Question

A mixture of $CuO$ and $C{u_2}O$ contains 88% of Cu. The percentage of $CuO$ in the mixture is (as nearest integer):

Answer 1

Hint: We have to calculate the mass percentage of $CuO$ in the mixture by using the moles of $C{u^{2 + }}$, atomic mass of copper and atomic mass of oxygen hence moles of $C{u^{2 + }}$ is calculated by using the moles of $C{u^ + }$ and moles of $Cu$.

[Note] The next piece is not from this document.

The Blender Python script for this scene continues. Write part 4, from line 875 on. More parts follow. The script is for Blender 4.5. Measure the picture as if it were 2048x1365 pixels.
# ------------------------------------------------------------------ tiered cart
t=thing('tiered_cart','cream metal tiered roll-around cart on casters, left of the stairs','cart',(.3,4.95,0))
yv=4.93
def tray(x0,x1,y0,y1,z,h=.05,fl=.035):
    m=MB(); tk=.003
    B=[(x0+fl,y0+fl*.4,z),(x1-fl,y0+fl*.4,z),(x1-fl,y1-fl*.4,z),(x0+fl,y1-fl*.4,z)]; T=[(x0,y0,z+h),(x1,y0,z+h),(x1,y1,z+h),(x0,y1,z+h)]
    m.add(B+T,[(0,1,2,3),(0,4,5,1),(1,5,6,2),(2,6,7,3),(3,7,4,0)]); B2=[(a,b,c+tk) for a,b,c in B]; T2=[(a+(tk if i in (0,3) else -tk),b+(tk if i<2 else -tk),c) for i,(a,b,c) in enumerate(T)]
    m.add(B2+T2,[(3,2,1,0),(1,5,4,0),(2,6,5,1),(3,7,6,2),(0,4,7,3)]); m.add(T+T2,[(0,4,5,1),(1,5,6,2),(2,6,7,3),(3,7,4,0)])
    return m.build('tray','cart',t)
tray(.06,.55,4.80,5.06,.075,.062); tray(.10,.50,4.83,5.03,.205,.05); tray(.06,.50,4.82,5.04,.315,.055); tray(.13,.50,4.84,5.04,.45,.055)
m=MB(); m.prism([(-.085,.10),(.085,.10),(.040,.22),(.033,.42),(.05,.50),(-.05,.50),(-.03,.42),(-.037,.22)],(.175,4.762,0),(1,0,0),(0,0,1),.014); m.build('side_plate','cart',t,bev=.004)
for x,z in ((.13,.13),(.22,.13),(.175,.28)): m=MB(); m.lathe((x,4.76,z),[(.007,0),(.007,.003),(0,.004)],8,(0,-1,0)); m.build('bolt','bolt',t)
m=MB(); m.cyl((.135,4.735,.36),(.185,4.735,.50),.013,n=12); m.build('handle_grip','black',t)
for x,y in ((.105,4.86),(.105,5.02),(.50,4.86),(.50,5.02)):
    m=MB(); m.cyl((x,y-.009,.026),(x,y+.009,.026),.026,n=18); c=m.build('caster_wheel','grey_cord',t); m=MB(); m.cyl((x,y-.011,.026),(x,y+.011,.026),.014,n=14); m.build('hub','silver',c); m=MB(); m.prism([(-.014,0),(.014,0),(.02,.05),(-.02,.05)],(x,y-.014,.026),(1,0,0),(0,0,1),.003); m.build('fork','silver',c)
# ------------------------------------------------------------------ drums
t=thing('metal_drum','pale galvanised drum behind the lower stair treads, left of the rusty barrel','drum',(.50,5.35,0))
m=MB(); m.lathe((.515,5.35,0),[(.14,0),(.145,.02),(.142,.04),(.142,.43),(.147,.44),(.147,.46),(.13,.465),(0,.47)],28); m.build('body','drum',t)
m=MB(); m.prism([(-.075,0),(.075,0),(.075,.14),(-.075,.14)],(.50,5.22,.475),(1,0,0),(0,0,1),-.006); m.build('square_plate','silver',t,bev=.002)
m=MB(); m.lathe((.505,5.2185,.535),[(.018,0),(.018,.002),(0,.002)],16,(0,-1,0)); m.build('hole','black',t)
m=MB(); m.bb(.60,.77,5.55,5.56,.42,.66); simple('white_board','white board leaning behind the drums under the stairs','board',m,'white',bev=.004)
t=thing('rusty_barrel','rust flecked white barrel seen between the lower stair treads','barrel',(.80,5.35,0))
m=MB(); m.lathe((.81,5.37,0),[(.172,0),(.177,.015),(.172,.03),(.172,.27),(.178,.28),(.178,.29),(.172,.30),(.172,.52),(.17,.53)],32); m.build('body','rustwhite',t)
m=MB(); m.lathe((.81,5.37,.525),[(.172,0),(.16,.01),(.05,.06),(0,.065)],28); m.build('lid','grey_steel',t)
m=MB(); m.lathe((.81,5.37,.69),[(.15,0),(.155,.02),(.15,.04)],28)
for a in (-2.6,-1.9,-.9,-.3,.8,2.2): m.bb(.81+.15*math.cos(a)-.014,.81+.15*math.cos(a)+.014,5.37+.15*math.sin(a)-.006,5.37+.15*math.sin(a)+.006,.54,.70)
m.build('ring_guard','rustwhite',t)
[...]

Complete step by step answer:
Given data contains,
The mass percentage of copper present in the mixture is 88%.
Let us consider the mass of the mixture as $100g$.
The mass of copper in the mixture is $88g$.
We can calculate the mass of oxygen by subtracting the mass of mixture from the mass of copper in the mixture.
Mass of oxygen$ = {\text{Mass of mixture}} - {\text{Mass of copper}}$
Mass of oxygen$ = 100g - 88g$
Mass of oxygen$ = 12g$
The mass of oxygen is $12g$.
12g of oxygen is there for 88g of copper.
We can now calculate the moles of copper and oxygen as,
Molar mass of oxygen is $16g/mol$.
Molar mass of copper is $63.5g/mol$.
We can calculate the molar mass of oxygen as,
Moles of oxygen$ = \dfrac{{12g}}{{16g/mol}}$
Moles of oxygen$ = 0.75mol$
The moles of oxygen is $0.75mol$.
We can calculate the molar mass of copper as,
Moles of copper$ = \dfrac{{88g}}{{63.6g/mol}}$
Moles of copper = $1.38mol$
The moles of copper is $1.38mol$.
$0.75mol$ of oxygen is there for $1.38mol$ of copper.
Let us consider $x$ moles of $C{u^ + }$ and $\left( {1.38 - x} \right)$ moles of $C{u^{2 + }}$. We know that the total charge present on the mixture is zero.
Therefore, $x + 2\left( {1.38 - x} \right) - 2\left( {0.75} \right) = 0$
On solving, we get the value of $x$ as $1.26$.
The moles of $C{u^ + }$ are $1.26$ moles.
So, the moles of $C{u^{2 + }}$ are $\left( {1.38 - x} \right)$. We know the value of $x$ is $1.26$ moles.
Therefore, the moles of $C{u^{2 + }}$ are $\left( {1.38 - 1.26} \right) = 0.12moles$.
The moles of $C{u^{2 + }}$ are $0.12moles$.
There are \[1.26moles\]of $C{u^ + }$ and $0.12moles$ of $C{u^{2 + }}$.
From this, we can calculate the mass percentage of $CuO$ in the mixture.
Mass percentage of $CuO$ = ${\text{Moles of C}}{{\text{u}}^{2 + }}\left( {{\text{Molar mass of copper + Molar mass of oxygen}}} \right)$
Mass percentage of $CuO$ = $0.12mol\left( {63.6g/mol + 16g/mol} \right)$
Mass percentage of $CuO$ = $9.552\% $
The mass percentage of $CuO$ is $9.552\% $. Therefore, the nearest integer is $9\% $.

Note:
We can also this problem in an alternate way,
Let the mass of the mixture be 100g.
We can consider the mass of $CuO$ as x g.
We can consider the mass of $C{u_2}O$ as y g.
The molar mass of $CuO$ is $79.5g/mol$.
The molar mass of $C{u_2}O$ is $143g/mol$.
The mass of oxygen is calculated as $\dfrac{{16x}}{{79.5}} + \dfrac{{16y}}{{143}} = 12g$
The mass of copper is calculated as $\dfrac{{63.5x}}{{79.5}} + \dfrac{{127y}}{{143}} = 88g$
When we solve the value of x and y, we get the value of x as $8.65\% $ and the value of y as $91.35\% $. So, the nearest integer is $9\% $.